MoIP化を一気通貫支援 放送局変革の頼れるパートナー
放送独自の要件や商慣習を踏まえると、MoIP化を着実に進めるには、放送とITの双方に精通したインテグレーターの存在が不可欠になる。「ネットワンは、要件定義(DAY0)、設計・構築(DAY1)、運用・監視(DAY2)までを一気通貫で支援する体制を整えています」と鈴木俊吾氏は語る。通信事業者や公共インフラを支えてきた経験がその土台になっている。
MoIP基盤の構築では、マルチキャストやPTP(Precision Time Protocol)といった、放送特有かつ高度な技術要件を満たす必要がある。これらは一般ITでも難易度が高い領域だが、ネットワンは大規模ネットワーク構築を通じて豊富な知見を有している。また、MoIP化とは、企業ITがオンプレミスからデータセンターへ移行してきた流れを放送分野に適用し、標準技術で構築できるようにすることでもあり、「マルチキャストやPTPといった要素以外については標準的なデータセンターの設計と同じです」と榎戸氏は説明する。
MoIP化の価値の1つに、伝送と制作の分離による放送業務の効率化がある。カメラやスイッチャーなどの放送設備とネットワーク基盤を別個に設計・調達できるようになると、マルチベンダー化が進んでコスト効率が高まるうえ、今後の技術革新にも対応しやすい柔軟なシステムが実現する。
この新しい調達モデルを初めて実現したのが、テレビ北海道(TVh)だ。
ネットワンはスタジオ設備ベンダー、マスター設備ベンダーらとの協業により、ネットワークインテグレーターとして基本設計を担う形でネットワークインフラを提供。TVh側の高い理解度と積極的な姿勢もあり、伝送インフラの分割受注を勝ち取った。

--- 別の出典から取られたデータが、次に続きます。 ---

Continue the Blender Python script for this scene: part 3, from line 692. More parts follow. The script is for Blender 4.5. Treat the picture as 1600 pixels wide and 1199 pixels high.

今後期待される放送局のMoIP設備への更新へも、積極的にこの経験を活かし提案していきたいと意気込む。現在はその設計の支援や、人材育成に関わり、放送業界から厚い信頼を得ている。
セキュリティも“ITと同じ” NDR導入を進める
今後の大きな課題はセキュリティ対策だ。「放送局を狙う脅威は多く、啓蒙にも力を入れています」(榎戸氏)
メディア面(映像伝送)と制御面を分離し、映像品質を維持しつつ制御系を守る設計が必要だが(図表2)、制作現場は遅延に極めて敏感なため、従来型のファイアウォールを挟むことはできない。また放送機器は一般PCとは異なりエンドポイントセキュリティ(EDR)を適用できないものも多い。サブシステム単位で対策が分断されていることもリスクとなる。
図表2 MoIP放送システムの基本構造

ネットワンは、ネットワークの設計そのもので対処したり、認証・認可を強化したりするという処方箋を提案するが、なかでもNDR(Network Detection and Response)を軸に、ネットワークレイヤーで脅威を可視化・遮断するアプローチを重視している(図表3)。「MoIP化が進めば、企業ITと同じ対策をそのまま適用できます」と榎戸氏は語る。
図表3 放送システムの特徴とセキュリティ対策

高度なセキュリティは、番組制作でAI活用を進めるためにも不可欠だ。
放送が国民に信頼されるメディアであり続けるために、ネットワンの挑戦は続いていく。